-------- Excerpted data

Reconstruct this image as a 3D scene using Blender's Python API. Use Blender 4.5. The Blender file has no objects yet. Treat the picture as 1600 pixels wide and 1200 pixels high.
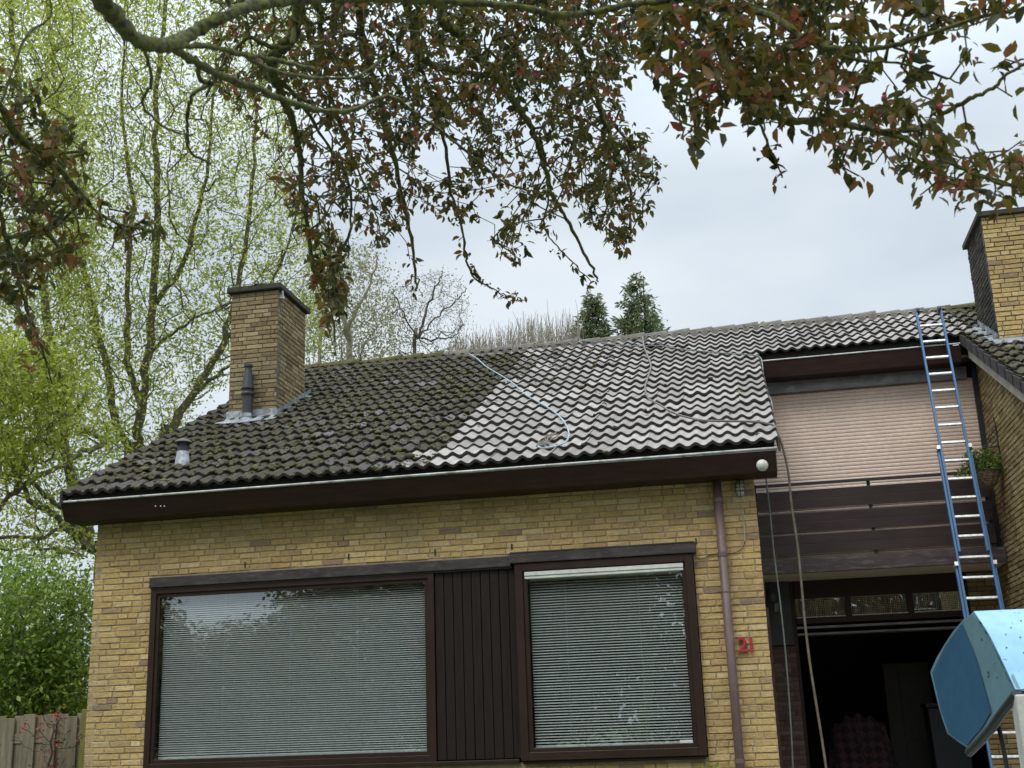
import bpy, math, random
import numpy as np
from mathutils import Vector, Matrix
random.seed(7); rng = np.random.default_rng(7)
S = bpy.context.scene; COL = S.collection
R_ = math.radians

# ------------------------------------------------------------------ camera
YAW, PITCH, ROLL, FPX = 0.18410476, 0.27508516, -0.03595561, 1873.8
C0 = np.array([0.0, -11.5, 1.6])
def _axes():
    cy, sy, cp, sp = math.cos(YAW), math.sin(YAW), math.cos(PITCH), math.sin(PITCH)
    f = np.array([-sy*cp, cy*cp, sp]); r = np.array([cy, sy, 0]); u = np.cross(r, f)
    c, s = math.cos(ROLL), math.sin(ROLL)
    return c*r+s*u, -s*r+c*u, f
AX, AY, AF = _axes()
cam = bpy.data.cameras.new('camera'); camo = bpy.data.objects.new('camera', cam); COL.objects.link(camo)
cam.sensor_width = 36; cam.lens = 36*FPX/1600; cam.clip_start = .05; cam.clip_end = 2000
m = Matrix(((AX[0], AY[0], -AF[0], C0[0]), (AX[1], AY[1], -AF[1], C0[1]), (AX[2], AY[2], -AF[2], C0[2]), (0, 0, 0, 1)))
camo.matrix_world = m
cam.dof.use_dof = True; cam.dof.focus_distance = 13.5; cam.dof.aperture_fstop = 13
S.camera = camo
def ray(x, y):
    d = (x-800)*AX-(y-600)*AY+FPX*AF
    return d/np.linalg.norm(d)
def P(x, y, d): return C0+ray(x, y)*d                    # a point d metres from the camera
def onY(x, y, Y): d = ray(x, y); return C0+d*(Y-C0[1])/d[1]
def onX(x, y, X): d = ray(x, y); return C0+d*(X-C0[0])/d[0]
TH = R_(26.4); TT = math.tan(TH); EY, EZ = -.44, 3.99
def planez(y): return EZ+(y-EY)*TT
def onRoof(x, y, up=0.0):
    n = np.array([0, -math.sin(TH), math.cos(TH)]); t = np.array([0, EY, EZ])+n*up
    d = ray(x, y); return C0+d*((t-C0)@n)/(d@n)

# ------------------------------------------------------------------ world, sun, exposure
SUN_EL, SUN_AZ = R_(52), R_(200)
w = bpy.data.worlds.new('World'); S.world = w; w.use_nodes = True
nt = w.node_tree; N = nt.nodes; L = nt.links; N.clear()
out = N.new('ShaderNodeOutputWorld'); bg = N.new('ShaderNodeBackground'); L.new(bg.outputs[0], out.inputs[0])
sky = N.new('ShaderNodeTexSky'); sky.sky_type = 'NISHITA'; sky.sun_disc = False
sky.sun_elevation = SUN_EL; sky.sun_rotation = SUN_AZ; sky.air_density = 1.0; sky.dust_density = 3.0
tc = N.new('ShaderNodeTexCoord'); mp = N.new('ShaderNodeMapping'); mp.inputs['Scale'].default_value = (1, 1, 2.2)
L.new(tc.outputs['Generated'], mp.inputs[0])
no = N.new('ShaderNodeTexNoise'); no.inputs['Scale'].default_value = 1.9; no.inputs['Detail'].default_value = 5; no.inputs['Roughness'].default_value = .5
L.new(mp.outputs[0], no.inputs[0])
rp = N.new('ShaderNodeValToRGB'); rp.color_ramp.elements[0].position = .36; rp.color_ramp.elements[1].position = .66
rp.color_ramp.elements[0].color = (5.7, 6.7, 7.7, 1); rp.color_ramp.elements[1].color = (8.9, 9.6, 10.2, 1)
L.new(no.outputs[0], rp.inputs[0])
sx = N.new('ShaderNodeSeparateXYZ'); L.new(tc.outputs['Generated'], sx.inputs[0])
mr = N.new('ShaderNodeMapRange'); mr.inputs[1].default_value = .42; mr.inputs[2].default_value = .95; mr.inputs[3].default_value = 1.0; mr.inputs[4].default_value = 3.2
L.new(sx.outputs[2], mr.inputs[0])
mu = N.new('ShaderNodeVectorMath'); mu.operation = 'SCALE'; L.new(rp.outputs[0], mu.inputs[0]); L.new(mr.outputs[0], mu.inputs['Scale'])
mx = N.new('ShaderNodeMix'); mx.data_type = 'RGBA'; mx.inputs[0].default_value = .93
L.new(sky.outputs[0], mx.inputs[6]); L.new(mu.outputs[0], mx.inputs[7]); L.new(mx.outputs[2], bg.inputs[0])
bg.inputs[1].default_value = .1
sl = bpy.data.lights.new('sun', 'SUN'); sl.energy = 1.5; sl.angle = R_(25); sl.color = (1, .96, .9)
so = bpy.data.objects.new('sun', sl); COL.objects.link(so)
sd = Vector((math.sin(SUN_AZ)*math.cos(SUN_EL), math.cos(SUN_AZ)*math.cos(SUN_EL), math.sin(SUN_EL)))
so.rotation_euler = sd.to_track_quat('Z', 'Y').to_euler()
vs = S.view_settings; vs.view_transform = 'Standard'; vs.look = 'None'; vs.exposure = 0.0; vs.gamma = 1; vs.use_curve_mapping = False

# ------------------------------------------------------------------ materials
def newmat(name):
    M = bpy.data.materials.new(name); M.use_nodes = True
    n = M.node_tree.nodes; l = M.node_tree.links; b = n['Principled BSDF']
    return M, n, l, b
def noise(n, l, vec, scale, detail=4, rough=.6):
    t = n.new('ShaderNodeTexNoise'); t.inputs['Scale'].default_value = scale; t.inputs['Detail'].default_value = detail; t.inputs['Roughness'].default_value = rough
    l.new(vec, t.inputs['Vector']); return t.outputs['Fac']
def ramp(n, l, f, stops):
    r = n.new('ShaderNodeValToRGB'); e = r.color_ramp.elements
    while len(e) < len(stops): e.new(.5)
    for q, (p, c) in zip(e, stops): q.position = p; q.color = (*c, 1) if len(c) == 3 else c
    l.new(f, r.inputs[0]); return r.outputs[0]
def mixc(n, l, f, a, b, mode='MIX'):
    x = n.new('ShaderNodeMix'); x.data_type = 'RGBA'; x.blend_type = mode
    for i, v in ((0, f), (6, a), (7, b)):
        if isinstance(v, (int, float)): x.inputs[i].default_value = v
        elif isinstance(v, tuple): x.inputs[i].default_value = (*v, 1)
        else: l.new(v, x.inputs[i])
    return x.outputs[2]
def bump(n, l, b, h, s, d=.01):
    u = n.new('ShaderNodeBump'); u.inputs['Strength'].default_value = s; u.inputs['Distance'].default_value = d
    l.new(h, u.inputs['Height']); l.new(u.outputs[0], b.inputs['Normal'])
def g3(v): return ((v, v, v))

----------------
-------- Excerpted data

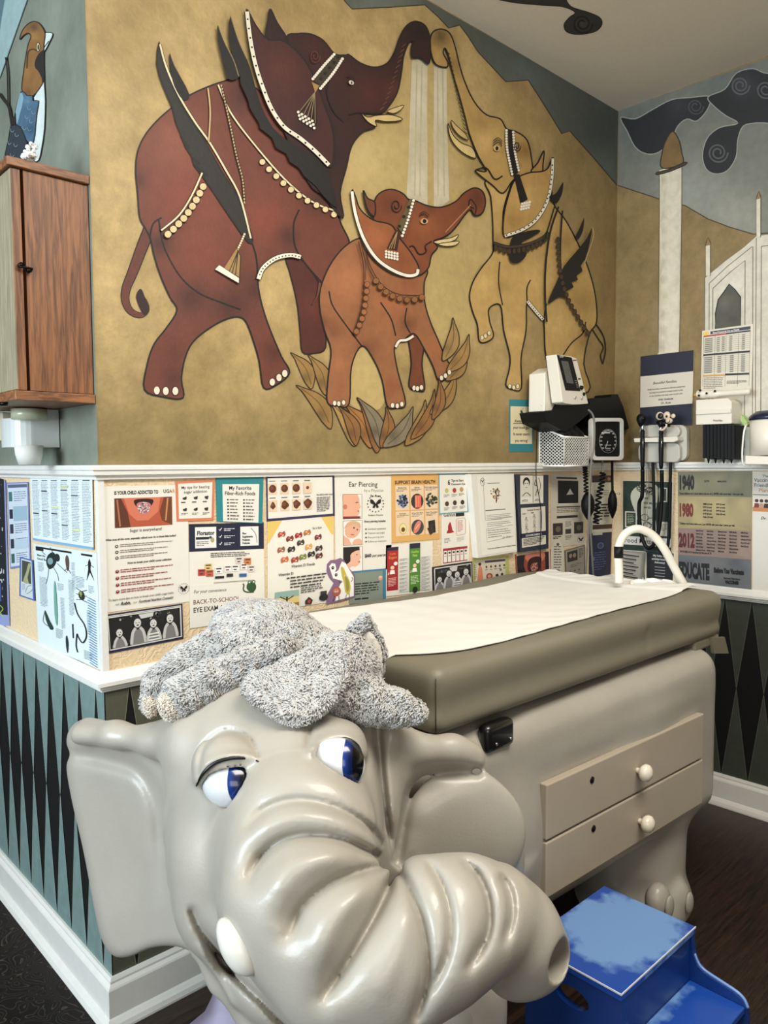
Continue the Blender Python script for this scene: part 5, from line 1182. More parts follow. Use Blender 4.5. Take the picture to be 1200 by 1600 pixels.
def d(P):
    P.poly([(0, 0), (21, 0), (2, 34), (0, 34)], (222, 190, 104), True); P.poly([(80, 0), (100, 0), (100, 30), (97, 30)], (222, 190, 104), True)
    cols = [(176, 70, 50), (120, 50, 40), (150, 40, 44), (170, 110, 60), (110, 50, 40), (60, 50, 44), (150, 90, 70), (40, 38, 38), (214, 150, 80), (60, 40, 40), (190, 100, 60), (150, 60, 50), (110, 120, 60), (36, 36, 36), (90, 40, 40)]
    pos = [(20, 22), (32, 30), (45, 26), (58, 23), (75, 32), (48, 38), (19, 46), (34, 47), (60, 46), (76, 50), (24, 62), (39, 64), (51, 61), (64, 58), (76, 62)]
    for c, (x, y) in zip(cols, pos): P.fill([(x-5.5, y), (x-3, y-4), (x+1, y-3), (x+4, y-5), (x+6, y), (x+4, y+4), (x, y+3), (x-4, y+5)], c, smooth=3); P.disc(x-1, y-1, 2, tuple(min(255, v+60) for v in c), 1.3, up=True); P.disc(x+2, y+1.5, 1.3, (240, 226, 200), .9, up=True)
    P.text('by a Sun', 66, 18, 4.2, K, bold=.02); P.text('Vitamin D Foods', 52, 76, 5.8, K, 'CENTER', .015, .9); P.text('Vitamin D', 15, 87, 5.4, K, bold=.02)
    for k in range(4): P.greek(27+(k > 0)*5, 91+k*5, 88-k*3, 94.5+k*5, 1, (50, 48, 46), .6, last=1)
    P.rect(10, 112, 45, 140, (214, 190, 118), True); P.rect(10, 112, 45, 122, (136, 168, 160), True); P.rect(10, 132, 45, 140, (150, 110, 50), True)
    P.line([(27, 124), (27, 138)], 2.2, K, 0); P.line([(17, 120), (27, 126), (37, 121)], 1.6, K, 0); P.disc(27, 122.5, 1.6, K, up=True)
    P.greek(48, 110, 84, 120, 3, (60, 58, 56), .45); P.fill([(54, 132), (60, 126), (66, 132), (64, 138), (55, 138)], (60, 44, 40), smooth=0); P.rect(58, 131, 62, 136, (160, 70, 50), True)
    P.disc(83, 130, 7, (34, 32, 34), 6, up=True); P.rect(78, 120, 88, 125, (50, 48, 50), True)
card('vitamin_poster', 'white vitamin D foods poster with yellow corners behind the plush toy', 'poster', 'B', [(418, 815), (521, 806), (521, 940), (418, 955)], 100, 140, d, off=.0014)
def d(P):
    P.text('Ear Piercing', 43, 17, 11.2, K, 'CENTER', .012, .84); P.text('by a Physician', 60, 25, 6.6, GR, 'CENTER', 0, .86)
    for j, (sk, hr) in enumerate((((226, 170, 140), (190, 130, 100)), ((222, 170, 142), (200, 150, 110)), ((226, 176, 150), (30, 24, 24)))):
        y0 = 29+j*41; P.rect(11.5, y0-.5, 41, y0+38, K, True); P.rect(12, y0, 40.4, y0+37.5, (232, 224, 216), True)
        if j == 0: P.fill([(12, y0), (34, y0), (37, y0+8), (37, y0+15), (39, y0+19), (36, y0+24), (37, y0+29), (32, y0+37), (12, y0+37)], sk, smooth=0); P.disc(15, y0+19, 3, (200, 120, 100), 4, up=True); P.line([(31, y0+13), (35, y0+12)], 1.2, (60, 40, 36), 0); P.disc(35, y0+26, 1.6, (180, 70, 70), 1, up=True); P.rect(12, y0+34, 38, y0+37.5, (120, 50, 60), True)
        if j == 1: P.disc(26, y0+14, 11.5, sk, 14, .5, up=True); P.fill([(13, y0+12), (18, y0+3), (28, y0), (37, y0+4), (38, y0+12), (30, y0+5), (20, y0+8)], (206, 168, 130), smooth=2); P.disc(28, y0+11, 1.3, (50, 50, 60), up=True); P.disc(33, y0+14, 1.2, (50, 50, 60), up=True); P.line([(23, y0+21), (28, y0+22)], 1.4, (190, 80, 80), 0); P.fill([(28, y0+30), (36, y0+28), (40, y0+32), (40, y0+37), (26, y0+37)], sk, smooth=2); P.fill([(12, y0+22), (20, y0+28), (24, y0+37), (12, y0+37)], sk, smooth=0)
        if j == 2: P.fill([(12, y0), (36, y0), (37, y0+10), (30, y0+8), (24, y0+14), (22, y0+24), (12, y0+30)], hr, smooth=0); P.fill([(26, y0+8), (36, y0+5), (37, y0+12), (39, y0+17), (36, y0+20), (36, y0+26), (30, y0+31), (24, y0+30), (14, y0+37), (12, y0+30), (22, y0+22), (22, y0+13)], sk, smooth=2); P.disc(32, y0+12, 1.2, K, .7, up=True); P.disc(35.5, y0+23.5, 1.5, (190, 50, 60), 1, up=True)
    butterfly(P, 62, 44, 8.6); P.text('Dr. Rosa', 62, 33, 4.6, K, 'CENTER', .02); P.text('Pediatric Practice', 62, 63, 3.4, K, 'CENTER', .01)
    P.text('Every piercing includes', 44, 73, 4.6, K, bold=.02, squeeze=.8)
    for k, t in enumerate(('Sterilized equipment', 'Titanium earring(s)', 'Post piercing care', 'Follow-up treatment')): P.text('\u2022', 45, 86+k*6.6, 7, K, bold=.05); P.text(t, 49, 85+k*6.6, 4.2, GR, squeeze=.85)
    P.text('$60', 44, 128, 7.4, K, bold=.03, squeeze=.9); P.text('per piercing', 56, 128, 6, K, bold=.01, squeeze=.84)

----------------

▶ Goal: In the listing above, find the line containing "Reconstruct this image" and the line containing "R_ = math.radians", then write out both of them and every line between, exactly, with no pictures.

▶ Solution to this task:
Reconstruct this image as a 3D scene using Blender's Python API. Use Blender 4.5. The Blender file has no objects yet. Treat the picture as 1600 pixels wide and 1200 pixels high.
import bpy, math, random
import numpy as np
from mathutils import Vector, Matrix
random.seed(7); rng = np.random.default_rng(7)
S = bpy.context.scene; COL = S.collection
R_ = math.radians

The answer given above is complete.